Should boards of directors address cybersecurity risk as a central part of overall business strategy, investments and/or merger and acquisition decisions, or should responsibility remain primarily with security professionals, asks a new research report from consultant Booz Allen Hamilton and the University of California at Berkeley’s Center for Long-Term Cybersecurity (CLTC).
Concern over cybersecurity threats is no longer only the province of security pros, the report, entitled Resilient Governance for Boards of Directors: Considerations for Effective Oversight of Cyber Risk, found -- it's an issue that also commands the attention of senior business leaders and boards of directors. The study aims to give board directors a framework to “think through the tough questions that must be answered to formulate new approaches” to handle cybersecurity threats, said Bill Phelps, a Booz Allen executive vice president who leads the consultancy’s U.S. commercial business wing.
“Until very recently, it was uncommon for boards of directors to address cybersecurity risk in a regular and disciplined fashion,” said Phelps. “Today, boards feel a deep sense of urgency to exercise a central role in improving their firm’s cybersecurity posture through enterprise-level governance and oversight."
Still, many boards aren’t confident that the necessary resources are in place that would enable them to provide effective cybersecurity governance, the report said. Most admit that they’re just getting started with oversight of cybersecurity. A rapidly changing cybersecurity threat landscape further imperils carving out a strategy of heightened involvement for the boards. Along those lines the report identifies what it calls four “dynamic tensions” likely to shape board governance and oversight of cybersecurity:
- An organization’s overall risk model or mindset.
- Distribution of cybersecurity expertise on the board.
- Balance between cooperation and competition with other enterprises.
- The model for information flows between management and the board.
Boards will need to hammer out their positions on each of the above four factors, the report said.
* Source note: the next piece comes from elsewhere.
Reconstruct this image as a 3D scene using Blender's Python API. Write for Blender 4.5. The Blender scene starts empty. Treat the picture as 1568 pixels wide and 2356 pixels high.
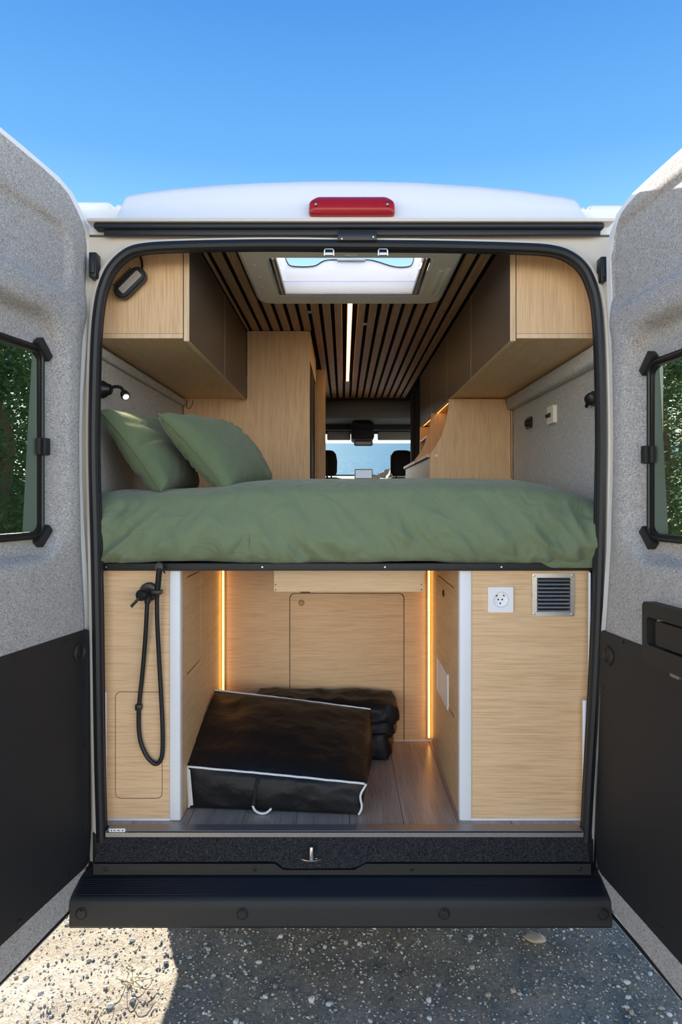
import bpy, bmesh, math, random
from mathutils import Vector, Matrix, noise
from mathutils.geometry import tessellate_polygon
random.seed(7)
R = math.radians
sc = bpy.context.scene
# ------------------------------------------------------------------ camera
F, D, H, CX, CY = 1568.0, 2.18, 1.61, 790.0, 1150.0     # focal (px), distance to the rear opening, eye height, axis
cam_data = bpy.data.cameras.new('camera')
cam = bpy.data.objects.new('camera', cam_data)
sc.collection.objects.link(cam)
cam.location = (0, -D, H)
cam.rotation_euler = (R(90), 0, 0)
cam_data.sensor_fit = 'HORIZONTAL'
cam_data.sensor_width = 36
cam_data.lens = 36 * F / 1568
cam_data.shift_x = -(CX - 784) / 1568
cam_data.shift_y = -(1178 - CY) / 1568
cam_data.clip_start = 0.02
cam_data.clip_end = 8000
sc.camera = cam
# ------------------------------------------------------------------ sky, sun, exposure
sc.view_settings.view_transform = 'Standard'
sc.view_settings.look = 'None'
sc.view_settings.gamma = 1
sc.view_settings.use_curve_mapping = False
sc.view_settings.exposure = 0.86
world = bpy.data.worlds.new('sky')
sc.world = world
world.use_nodes = True
wn = world.node_tree
wn.nodes.clear()
w_tc = wn.nodes.new('ShaderNodeTexCoord')
w_sep = wn.nodes.new('ShaderNodeSeparateXYZ')
w_ramp = wn.nodes.new('ShaderNodeValToRGB')
w_bg = wn.nodes.new('ShaderNodeBackground')
w_out = wn.nodes.new('ShaderNodeOutputWorld')
wn.links.new(w_tc.outputs['Generated'], w_sep.inputs[0])
wn.links.new(w_sep.outputs['Z'], w_ramp.inputs[0])
wn.links.new(w_ramp.outputs[0], w_bg.inputs[0])
wn.links.new(w_bg.outputs[0], w_out.inputs[0])
SKY = [(0.0, (2.5, 2.40, 2.24)), (0.10, (2.1, 2.06, 1.98)), (0.20, (1.25, 1.32, 1.38)), (0.29, (0.42, 0.62, 0.86)), (0.37, (0.158, 0.370, 0.625)), (0.44, (0.096, 0.276, 0.560)),
       (0.59, (0.051, 0.188, 0.468)), (1.0, (0.036, 0.115, 0.33))]
cr = w_ramp.color_ramp
while len(cr.elements) < len(SKY):
    cr.elements.new(0.5)
for e, (p, c) in zip(cr.elements, SKY):
    e.position = p
    e.color = (*[v / 2.5 for v in c], 1)
w_bg.inputs['Strength'].default_value = 2.5
SUN_AZ, SUN_EL = 69, 21        # azimuth from the van's left side towards its front; elevation
sun_d = bpy.data.lights.new('sun', 'SUN')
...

In addition, they’ll need to:
- Develop a shared understanding with management about the pros and cons of their positions.
- Reevaluate their position regularly to assess the need for changes or upgrades.
- Grade themselves for effectiveness and adaptability.
The report will help boards answer the question: What does good cybersecurity governance look like?, said Steve Weber, CLTC faculty director and co-author of the report. “Cybersecurity is now at—or very near—the top of enterprise risks that boards of directors oversee, but few boards feel confident that they know how to do this well,” he said. “Our report offers a new framework for how to govern cybersecurity risk at the board level, and how to improve and evolve governance over time as the threat evolves.”
While the report acknowledges that there’s “no governance template for cyber that can be applied across sectors and level of exposure,” it identifies several key areas of agreement among boards that are shaping perspectives and decisions, including:
- Cyber risk is no longer confined to a set of operational decisions to be left solely in the hands of IT management.
- Standard board governance frameworks are not specific enough to create an operational model for cyber risk given the dynamic nature of the threat.
- Industry sectors differ in their overall exposure and relative sophistication around cyber risk.
The report offers recommendations that boards can adopt to ensure resilient governance from the top to improve a company’s ability to keep up with new and existing cyber threats.